#### MATERIAL:
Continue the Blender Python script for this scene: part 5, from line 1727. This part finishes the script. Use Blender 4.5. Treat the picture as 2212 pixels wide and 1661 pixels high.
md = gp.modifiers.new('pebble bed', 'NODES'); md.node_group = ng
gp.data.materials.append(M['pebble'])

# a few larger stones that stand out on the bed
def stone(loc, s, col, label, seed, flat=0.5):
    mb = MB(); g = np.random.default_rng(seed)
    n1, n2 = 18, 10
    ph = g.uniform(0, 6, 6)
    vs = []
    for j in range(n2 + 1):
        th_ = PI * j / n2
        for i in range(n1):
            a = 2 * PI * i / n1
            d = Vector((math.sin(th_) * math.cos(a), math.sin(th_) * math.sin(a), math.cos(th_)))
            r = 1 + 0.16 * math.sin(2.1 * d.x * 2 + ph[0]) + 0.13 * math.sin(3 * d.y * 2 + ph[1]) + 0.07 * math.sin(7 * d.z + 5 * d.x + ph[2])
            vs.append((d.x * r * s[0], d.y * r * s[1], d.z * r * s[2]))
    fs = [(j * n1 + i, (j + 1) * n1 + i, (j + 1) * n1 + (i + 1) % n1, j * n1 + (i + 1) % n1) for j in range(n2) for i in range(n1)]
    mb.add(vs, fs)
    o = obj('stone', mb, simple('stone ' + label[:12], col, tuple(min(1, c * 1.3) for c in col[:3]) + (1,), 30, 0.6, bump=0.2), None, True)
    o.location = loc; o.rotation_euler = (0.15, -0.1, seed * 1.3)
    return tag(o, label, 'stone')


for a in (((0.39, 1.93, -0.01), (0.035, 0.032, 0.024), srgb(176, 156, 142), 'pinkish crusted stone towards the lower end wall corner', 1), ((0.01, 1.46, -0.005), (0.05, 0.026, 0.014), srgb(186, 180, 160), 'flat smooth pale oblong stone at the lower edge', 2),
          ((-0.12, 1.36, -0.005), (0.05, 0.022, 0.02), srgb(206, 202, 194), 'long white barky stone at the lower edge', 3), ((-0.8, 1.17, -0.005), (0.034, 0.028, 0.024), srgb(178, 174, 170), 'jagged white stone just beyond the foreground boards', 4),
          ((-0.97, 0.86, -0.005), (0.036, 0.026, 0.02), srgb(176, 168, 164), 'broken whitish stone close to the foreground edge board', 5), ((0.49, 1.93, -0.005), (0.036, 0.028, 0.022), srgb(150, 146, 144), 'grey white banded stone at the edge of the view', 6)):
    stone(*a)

#### SHORT PROBLEM:
Copy out the listing above, line by line and exactly, from its first line to the line holding "gp.data.materials.append(M['pebble'])", inclusive.

#### EXERCISE SOLUTION:
Continue the Blender Python script for this scene: part 5, from line 1727. This part finishes the script. Use Blender 4.5. Treat the picture as 2212 pixels wide and 1661 pixels high.
md = gp.modifiers.new('pebble bed', 'NODES'); md.node_group = ng
gp.data.materials.append(M['pebble'])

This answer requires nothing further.